Médéric Gasquet-Cyrus, sociolinguiste

à France 3

Il n'est pas le seul linguiste à prendre la défense de la chanteuse. Trois jours plus tard, dans Le Parisien, son confrère Julien Barret assure qu'Aya Nakamura "crée de l'art ou de la poésie, sans être forcément intelligible à chaque phrase". Il prend pour exemple le cas du poète Antonin Artaud ou de la poésie médiévale pleine "de fantaisie, très licencieuse, avec des gros mots".

6 Le patron du Sénat embraye sur de nouvelles critiques

Gérard Larcher, le président LR du Sénat, se désolidarise des déclarations de soutien des membres du gouvernement envers Aya Nakamura. "Quand je regarde le texte de ses chansons, je trouve qu'on est assez loin de la représentation de notre pays. Par exemple avec 'catchaca', cette ode à la levrette...", déplore-t-il sur France 2, le 14 mars. Ecorchant au passage l'expression "en catchana" utilisée par la chanteuse dans son tube Djadja.

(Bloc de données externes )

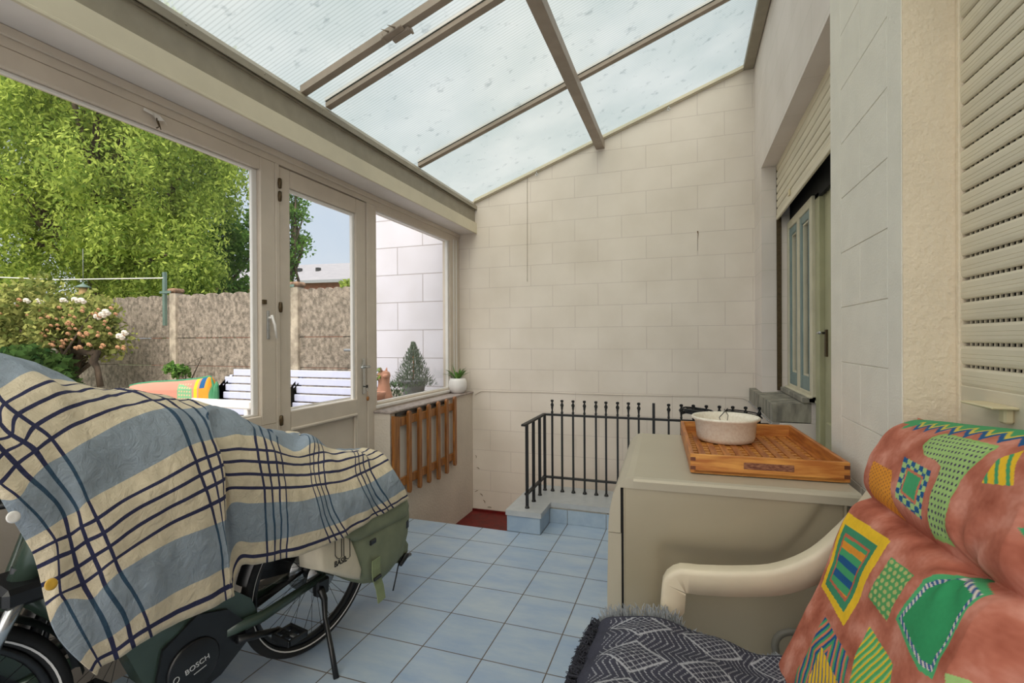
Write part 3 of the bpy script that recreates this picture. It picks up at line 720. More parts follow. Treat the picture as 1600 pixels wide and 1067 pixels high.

7 Le parquet de Paris ouvre une enquête

Le Pôle national de lutte contre la haine en ligne (PNLH) ouvre une enquête après la réception, mercredi, d'un signalement de la Licra "dénonçant des publications à caractère raciste au préjudice d'Aya Nakamura", annonce, le 15 mars, le parquet, sollicité par l'AFP.

"Par l'expression méprisante et injurieuse 'Ici, c'est Paris, pas le marché de Bamako !', Aya Nakamura est assignée malgré elle à ses origines, développe la Licra dans un communiqué. Ces propos humiliants visent à dénier l'appartenance d'Aya Nakamura à la communauté nationale, laissant entendre qu'elle ne serait pas digne de représenter la France dans un événement aussi prestigieux que la cérémonie d'ouverture des Jeux olympiques 2024 en raison de ses origines et de sa couleur de peau."

SOS Racisme annonce également, le 15 mars, sur X, saisir à son tour la justice, dénonçant des "vagues de haine raciste contre Aya Nakamura".